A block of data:
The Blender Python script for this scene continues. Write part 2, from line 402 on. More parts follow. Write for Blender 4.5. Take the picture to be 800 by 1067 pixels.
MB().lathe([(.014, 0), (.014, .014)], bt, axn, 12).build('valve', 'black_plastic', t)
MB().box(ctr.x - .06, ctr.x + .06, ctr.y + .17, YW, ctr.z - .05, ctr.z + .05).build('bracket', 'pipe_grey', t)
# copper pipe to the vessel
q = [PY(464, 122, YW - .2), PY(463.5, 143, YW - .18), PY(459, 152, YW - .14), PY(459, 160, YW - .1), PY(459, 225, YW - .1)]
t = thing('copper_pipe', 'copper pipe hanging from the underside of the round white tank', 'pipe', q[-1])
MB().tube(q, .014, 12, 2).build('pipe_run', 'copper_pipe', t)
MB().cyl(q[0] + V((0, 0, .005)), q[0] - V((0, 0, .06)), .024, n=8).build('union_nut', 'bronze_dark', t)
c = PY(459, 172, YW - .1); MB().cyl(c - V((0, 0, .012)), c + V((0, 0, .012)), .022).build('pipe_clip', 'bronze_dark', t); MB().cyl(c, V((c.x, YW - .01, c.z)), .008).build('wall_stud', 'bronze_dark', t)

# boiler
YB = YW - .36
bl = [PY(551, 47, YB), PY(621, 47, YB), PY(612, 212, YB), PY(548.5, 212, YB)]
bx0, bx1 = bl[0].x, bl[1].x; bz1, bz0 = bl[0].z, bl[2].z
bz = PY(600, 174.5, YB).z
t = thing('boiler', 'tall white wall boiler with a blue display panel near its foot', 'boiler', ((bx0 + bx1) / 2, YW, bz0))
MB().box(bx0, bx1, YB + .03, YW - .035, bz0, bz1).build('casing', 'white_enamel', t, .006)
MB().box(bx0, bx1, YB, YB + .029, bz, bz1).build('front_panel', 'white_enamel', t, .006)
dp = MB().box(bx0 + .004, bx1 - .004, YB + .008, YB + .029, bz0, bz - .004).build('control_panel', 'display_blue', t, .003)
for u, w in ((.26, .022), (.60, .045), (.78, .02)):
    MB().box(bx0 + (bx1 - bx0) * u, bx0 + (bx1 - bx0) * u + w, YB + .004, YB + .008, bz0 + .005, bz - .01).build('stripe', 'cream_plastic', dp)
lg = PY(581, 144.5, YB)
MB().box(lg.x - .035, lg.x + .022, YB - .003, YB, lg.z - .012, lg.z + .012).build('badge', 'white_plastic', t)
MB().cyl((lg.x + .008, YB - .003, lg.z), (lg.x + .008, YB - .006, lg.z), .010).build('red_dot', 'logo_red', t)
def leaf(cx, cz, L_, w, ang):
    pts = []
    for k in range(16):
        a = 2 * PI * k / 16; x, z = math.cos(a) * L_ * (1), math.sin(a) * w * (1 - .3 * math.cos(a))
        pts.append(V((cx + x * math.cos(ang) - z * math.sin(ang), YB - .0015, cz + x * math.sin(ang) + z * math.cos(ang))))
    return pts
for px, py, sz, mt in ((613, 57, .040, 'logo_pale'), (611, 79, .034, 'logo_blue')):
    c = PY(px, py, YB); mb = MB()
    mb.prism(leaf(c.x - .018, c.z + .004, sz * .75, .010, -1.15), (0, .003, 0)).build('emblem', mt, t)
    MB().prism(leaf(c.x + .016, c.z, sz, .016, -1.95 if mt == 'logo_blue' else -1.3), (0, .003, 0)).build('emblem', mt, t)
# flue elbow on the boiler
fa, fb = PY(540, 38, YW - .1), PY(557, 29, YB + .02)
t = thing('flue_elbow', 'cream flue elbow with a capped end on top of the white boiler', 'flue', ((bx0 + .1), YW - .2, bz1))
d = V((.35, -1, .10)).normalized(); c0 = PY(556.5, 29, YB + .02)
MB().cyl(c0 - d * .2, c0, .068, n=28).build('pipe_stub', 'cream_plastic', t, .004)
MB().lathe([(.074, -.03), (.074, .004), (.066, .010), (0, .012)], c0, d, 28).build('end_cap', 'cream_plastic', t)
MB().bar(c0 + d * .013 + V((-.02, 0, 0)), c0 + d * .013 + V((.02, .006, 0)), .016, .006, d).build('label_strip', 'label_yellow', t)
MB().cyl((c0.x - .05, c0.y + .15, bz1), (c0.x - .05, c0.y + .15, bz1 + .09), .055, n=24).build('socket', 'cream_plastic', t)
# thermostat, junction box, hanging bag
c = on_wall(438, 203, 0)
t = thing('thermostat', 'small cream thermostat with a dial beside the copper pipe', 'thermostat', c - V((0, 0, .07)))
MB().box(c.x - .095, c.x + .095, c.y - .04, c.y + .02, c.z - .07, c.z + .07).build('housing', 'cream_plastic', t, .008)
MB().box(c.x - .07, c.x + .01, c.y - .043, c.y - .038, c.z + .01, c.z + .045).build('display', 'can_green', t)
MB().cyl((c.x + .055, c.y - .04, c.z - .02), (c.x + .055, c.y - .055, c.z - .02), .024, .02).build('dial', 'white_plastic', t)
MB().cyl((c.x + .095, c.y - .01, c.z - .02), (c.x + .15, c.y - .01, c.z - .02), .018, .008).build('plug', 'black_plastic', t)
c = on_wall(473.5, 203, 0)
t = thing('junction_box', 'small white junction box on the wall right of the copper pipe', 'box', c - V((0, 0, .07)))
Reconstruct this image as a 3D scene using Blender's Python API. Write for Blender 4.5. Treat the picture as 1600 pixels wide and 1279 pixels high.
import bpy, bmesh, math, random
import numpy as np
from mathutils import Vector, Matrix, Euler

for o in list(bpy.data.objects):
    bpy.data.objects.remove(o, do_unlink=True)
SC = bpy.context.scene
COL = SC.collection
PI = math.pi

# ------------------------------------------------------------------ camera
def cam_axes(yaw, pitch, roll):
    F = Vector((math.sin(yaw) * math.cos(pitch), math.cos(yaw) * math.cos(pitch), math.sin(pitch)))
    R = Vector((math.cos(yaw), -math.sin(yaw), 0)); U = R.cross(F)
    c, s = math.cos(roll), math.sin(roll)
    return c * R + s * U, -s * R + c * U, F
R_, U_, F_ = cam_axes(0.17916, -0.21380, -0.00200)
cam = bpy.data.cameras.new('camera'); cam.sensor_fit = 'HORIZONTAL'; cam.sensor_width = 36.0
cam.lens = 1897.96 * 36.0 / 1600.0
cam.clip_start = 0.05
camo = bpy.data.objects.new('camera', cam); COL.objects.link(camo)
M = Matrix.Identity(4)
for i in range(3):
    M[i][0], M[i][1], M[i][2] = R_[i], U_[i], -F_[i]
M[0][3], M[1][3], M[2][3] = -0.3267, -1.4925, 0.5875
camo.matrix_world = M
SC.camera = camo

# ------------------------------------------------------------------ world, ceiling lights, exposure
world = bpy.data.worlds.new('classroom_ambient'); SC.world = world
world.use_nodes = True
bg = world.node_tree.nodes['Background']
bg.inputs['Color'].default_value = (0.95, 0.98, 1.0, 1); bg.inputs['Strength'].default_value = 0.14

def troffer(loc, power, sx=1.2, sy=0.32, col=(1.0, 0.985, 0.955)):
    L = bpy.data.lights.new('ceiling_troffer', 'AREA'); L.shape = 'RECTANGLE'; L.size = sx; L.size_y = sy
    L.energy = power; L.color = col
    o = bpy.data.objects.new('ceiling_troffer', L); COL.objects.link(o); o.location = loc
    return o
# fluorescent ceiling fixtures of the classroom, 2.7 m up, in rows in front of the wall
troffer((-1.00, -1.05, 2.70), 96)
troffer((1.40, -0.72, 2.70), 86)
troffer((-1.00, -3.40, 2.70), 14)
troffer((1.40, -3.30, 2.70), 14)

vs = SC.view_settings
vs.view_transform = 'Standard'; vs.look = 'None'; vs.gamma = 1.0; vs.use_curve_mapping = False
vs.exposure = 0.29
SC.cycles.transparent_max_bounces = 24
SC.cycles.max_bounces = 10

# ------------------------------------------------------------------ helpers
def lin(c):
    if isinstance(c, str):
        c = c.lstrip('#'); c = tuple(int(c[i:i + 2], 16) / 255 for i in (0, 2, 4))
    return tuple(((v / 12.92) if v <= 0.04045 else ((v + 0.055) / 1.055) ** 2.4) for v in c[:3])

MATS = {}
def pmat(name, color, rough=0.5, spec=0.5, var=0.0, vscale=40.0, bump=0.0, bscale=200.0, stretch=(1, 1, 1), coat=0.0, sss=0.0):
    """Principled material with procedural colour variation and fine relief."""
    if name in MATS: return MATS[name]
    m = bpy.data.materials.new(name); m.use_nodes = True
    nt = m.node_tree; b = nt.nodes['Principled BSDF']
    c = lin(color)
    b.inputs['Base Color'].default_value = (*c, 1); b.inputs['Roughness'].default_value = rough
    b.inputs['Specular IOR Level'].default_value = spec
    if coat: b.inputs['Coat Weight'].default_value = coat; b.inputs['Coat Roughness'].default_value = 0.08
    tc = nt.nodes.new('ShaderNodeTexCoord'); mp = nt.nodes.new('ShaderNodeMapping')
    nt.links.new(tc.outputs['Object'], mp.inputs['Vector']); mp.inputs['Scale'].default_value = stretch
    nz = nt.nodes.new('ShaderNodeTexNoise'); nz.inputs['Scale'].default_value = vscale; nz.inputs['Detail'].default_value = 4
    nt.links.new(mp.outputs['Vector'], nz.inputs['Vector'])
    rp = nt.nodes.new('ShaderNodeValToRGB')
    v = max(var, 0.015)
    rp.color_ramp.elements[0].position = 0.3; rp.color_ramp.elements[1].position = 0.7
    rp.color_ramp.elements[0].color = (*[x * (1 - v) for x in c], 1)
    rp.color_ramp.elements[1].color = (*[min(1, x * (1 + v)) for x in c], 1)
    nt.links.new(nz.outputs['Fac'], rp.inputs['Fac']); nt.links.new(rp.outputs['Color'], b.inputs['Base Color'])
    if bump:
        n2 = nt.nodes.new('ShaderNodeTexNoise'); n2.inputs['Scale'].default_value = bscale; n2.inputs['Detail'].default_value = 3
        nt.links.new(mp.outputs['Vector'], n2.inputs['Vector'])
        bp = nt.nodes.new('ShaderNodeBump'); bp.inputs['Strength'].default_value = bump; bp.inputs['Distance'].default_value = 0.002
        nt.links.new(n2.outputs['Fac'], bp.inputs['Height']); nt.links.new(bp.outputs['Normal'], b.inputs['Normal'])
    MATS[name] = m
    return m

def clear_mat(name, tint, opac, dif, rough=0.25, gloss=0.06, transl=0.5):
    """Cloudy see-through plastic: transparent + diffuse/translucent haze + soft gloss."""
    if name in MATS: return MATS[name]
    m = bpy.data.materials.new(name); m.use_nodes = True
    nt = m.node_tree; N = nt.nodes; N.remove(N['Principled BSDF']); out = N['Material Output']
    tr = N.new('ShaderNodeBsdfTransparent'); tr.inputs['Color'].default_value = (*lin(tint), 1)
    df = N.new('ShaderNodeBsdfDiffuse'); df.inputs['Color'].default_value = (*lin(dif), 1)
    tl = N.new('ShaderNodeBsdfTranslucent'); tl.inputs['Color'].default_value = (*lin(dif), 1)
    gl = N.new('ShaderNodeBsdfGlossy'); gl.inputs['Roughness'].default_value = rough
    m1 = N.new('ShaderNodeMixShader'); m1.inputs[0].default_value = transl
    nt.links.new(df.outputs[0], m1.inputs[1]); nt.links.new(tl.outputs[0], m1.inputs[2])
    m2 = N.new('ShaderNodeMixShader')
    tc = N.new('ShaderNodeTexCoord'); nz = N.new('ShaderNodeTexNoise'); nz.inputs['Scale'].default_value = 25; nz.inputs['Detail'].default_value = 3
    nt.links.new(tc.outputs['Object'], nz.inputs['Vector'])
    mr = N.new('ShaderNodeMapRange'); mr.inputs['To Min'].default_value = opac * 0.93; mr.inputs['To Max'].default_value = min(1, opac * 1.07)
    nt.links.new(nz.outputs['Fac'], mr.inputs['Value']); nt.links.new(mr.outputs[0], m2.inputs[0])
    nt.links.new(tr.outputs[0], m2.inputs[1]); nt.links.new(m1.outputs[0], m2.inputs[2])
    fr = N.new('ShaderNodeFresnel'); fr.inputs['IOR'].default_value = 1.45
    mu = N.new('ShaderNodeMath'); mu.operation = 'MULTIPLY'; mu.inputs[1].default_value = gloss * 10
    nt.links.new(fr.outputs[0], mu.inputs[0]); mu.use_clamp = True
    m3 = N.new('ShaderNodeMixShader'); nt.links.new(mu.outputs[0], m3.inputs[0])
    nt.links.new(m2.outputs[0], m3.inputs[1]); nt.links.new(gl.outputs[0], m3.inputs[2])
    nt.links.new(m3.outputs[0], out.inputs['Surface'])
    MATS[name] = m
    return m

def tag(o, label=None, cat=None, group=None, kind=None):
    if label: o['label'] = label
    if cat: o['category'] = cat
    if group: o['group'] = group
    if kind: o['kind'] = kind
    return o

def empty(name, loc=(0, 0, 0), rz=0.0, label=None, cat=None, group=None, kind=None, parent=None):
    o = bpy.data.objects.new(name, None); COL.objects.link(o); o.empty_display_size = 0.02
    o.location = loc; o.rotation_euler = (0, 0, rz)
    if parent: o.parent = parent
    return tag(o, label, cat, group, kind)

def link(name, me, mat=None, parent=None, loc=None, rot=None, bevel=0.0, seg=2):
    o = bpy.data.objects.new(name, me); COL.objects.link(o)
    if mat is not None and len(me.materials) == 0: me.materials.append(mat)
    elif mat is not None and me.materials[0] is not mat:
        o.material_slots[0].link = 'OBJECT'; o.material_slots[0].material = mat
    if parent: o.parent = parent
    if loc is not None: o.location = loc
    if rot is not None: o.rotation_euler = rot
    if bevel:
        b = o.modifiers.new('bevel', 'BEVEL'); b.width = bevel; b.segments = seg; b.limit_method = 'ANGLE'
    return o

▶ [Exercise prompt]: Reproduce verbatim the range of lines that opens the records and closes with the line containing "c = PY(459, 172, YW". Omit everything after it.

▶ [Expected answer]:
The Blender Python script for this scene continues. Write part 2, from line 402 on. More parts follow. Write for Blender 4.5. Take the picture to be 800 by 1067 pixels.
MB().lathe([(.014, 0), (.014, .014)], bt, axn, 12).build('valve', 'black_plastic', t)
MB().box(ctr.x - .06, ctr.x + .06, ctr.y + .17, YW, ctr.z - .05, ctr.z + .05).build('bracket', 'pipe_grey', t)
# copper pipe to the vessel
q = [PY(464, 122, YW - .2), PY(463.5, 143, YW - .18), PY(459, 152, YW - .14), PY(459, 160, YW - .1), PY(459, 225, YW - .1)]
t = thing('copper_pipe', 'copper pipe hanging from the underside of the round white tank', 'pipe', q[-1])
MB().tube(q, .014, 12, 2).build('pipe_run', 'copper_pipe', t)
MB().cyl(q[0] + V((0, 0, .005)), q[0] - V((0, 0, .06)), .024, n=8).build('union_nut', 'bronze_dark', t)
c = PY(459, 172, YW - .1); MB().cyl(c - V((0, 0, .012)), c + V((0, 0, .012)), .022).build('pipe_clip', 'bronze_dark', t); MB().cyl(c, V((c.x, YW - .01, c.z)), .008).build('wall_stud', 'bronze_dark', t)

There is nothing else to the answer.